How Could the Capacity Crunch Help the Driver Shortage?

It sounds insane; tightening of the capacity crunch could help solve the driver shortage. Look at the historic tightening of capacity in the shipping industry. In 2004, 2011 and 2014, capacity reached a critical point. Yet, major carriers, reports Jeff Della Rosa of Talkbusiness.net, met the increased demand by increasing trucker wages by 7-percent per loaded mile. Consequently, the overall annual wage of drivers increased during these three years, providing temporary relief for a looming driver shortage.

2017 appears to be another year in the lineup of driver wage increases too. Companies, including Crete Carrier, Baylor Trucking and Shaffer Trucking and CFI have implemented per-mile rate increases. Meanwhile, Swift Transportation, Schneider, and CGI have unveiled $4,000 – $8,000 bonuses for new drivers. So, the wages are starting to reflect the demand for drivers. In fact, Delco expects industry-wide wage increases among trucking companies throughout the remainder of 2017.

Will the Driver Shortage Succumb to Capacity Crunch After All?

It’s easy to gain a false sense of security as wages climb among the trucking industry, and for shippers, this means that they may be considering abandoning previous preparations for worsening of the shortage. However, shippers need to continue working to help the freight driver shortage. Yet, shippers want to pay the least cost possible for transportation of goods, which results in lower profits for carriers and wages for drivers. So, how do shippers help prevent the driver shortage from worsening?

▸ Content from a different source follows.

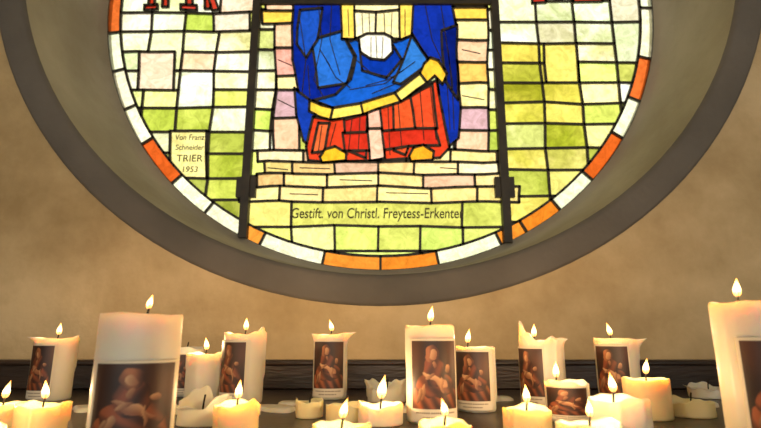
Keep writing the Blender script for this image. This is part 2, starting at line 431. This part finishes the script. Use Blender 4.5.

The answer is working with multiple carriers to find the best rates without undercutting the industry. In other words, more shippers will turn to third-party logistics providers (3PLs) who offer more than just shipping management, to increase profit margins across their enterprise, allowing for more expendability among the actual freight costs of shipping. In other words, savings found from auditing and eliminating redundancies in paperwork frees funds for use among actual freight costs. To shippers, the overall costs decrease, but to truckers, it means more money available for use as wages, benefits, and better equipment.

In a Nutshell.

As capacity tightens in the industry, shippers will face the challenge of reaching more customers with fewer resources, and the freight driver shortage may spike temporarily. However, the capacity crunch itself will help curb the driver shortage, and reaction to capacity issues will further the cause of better wages and incentive for more drivers to enter the industry. Of course, nationwide low unemployment and better wages among other industries will still draw people away from the trucking industry, reports the Journal of Commerce (JOC). Remember the saying, “it’s always darkest before dawn.” The driver shortage may not come to a head just yet, provided the industry continues to increase wages and work to increase driver retention.